--- Start Provided material ---

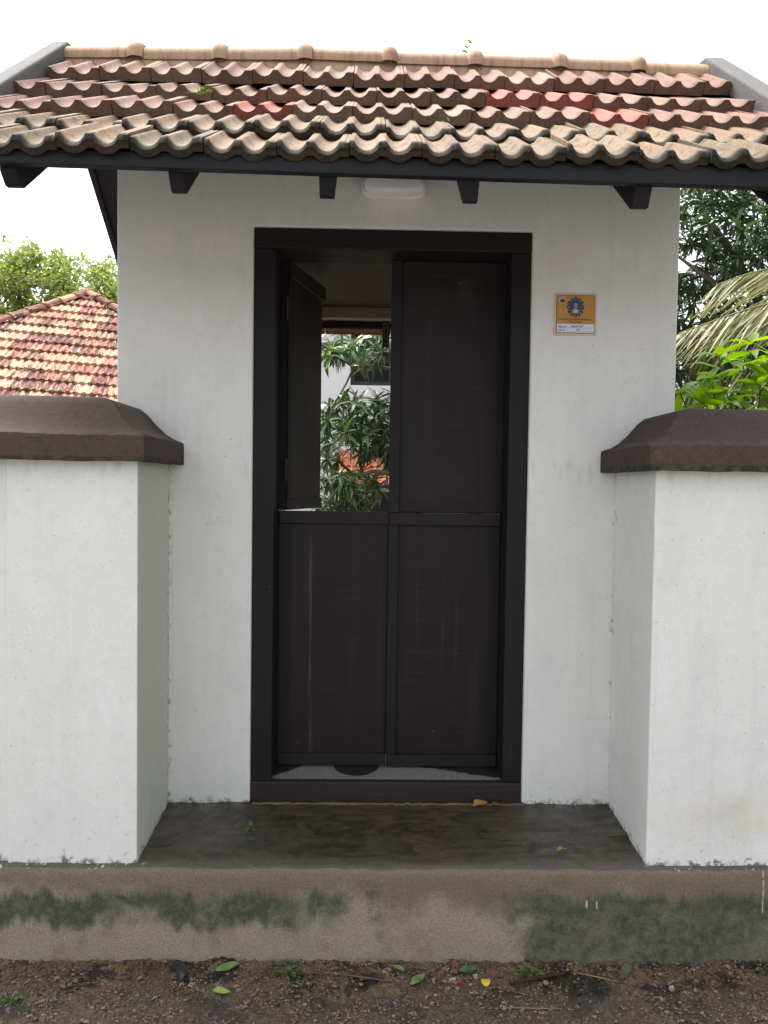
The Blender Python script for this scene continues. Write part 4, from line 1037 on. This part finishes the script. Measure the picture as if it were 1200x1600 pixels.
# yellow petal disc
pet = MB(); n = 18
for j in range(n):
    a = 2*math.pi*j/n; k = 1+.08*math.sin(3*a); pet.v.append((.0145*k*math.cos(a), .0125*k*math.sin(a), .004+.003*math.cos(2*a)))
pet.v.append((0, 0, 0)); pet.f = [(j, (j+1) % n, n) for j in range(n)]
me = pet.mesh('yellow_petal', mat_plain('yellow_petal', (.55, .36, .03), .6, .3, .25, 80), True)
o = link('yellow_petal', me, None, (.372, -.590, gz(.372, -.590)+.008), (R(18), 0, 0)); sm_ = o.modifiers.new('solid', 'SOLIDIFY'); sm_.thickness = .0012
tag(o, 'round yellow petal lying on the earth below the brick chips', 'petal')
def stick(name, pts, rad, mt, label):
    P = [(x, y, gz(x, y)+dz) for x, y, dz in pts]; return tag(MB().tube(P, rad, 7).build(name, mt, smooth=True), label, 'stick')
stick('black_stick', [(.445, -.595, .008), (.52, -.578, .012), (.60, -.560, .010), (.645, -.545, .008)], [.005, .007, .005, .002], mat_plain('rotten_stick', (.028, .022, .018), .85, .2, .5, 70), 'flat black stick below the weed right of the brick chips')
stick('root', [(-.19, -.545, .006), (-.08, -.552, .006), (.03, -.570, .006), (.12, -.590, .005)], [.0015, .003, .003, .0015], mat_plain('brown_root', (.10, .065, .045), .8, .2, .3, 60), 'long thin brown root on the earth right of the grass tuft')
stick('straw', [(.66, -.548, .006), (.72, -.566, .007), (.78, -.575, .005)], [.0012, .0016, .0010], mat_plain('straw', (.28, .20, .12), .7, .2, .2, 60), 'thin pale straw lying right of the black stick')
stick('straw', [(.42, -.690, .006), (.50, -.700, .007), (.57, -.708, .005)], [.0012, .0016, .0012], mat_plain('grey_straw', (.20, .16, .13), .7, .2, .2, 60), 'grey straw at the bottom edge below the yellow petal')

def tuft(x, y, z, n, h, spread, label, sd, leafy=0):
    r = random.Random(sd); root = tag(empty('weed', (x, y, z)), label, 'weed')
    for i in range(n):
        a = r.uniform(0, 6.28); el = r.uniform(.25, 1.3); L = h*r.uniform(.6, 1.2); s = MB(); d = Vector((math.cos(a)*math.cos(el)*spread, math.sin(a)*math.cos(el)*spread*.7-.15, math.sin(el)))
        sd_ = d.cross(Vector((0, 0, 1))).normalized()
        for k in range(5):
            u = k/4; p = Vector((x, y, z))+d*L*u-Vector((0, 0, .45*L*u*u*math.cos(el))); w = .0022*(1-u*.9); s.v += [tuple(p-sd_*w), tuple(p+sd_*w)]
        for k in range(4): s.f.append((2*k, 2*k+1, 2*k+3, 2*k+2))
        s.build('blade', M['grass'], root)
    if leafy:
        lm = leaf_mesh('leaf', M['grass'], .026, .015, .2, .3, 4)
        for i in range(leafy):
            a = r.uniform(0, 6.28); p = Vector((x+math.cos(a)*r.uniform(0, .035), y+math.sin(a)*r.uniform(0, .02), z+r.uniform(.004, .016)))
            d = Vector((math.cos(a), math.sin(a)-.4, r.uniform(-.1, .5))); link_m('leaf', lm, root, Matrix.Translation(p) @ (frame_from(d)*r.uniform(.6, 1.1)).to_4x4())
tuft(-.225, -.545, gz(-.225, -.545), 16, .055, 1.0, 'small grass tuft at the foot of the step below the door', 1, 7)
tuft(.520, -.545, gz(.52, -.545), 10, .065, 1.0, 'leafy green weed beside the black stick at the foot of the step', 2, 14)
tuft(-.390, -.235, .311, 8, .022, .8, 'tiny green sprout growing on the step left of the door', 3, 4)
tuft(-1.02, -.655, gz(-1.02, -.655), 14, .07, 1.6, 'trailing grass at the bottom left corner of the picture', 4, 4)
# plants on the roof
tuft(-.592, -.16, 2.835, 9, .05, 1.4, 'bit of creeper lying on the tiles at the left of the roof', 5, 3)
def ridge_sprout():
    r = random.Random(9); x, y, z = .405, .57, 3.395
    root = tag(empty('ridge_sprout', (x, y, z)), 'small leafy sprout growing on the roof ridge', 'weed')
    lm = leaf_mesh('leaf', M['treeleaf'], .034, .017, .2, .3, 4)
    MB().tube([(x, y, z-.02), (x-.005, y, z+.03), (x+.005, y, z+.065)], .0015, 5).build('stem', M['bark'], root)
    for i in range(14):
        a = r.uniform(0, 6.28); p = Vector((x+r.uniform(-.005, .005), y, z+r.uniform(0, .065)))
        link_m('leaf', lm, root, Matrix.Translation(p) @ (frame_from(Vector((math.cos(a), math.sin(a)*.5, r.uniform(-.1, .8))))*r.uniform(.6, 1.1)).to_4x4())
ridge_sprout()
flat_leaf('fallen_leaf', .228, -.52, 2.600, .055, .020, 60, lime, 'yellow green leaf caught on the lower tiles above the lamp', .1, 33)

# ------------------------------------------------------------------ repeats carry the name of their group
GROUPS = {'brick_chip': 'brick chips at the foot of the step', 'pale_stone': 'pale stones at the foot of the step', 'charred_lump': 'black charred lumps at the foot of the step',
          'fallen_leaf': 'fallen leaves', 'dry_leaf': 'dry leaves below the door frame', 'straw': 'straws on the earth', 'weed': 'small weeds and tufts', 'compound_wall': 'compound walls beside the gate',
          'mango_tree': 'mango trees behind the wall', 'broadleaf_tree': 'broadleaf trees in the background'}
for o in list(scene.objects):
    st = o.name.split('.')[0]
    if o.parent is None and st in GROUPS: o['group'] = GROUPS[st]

--- End Provided material ---

Identify and copy lines that hold the string "picture".

The Blender Python script for this scene continues. Write part 4, from line 1037 on. This part finishes the script. Measure the picture as if it were 1200x1600 pixels.
tuft(-1.02, -.655, gz(-1.02, -.655), 14, .07, 1.6, 'trailing grass at the bottom left corner of the picture', 4, 4)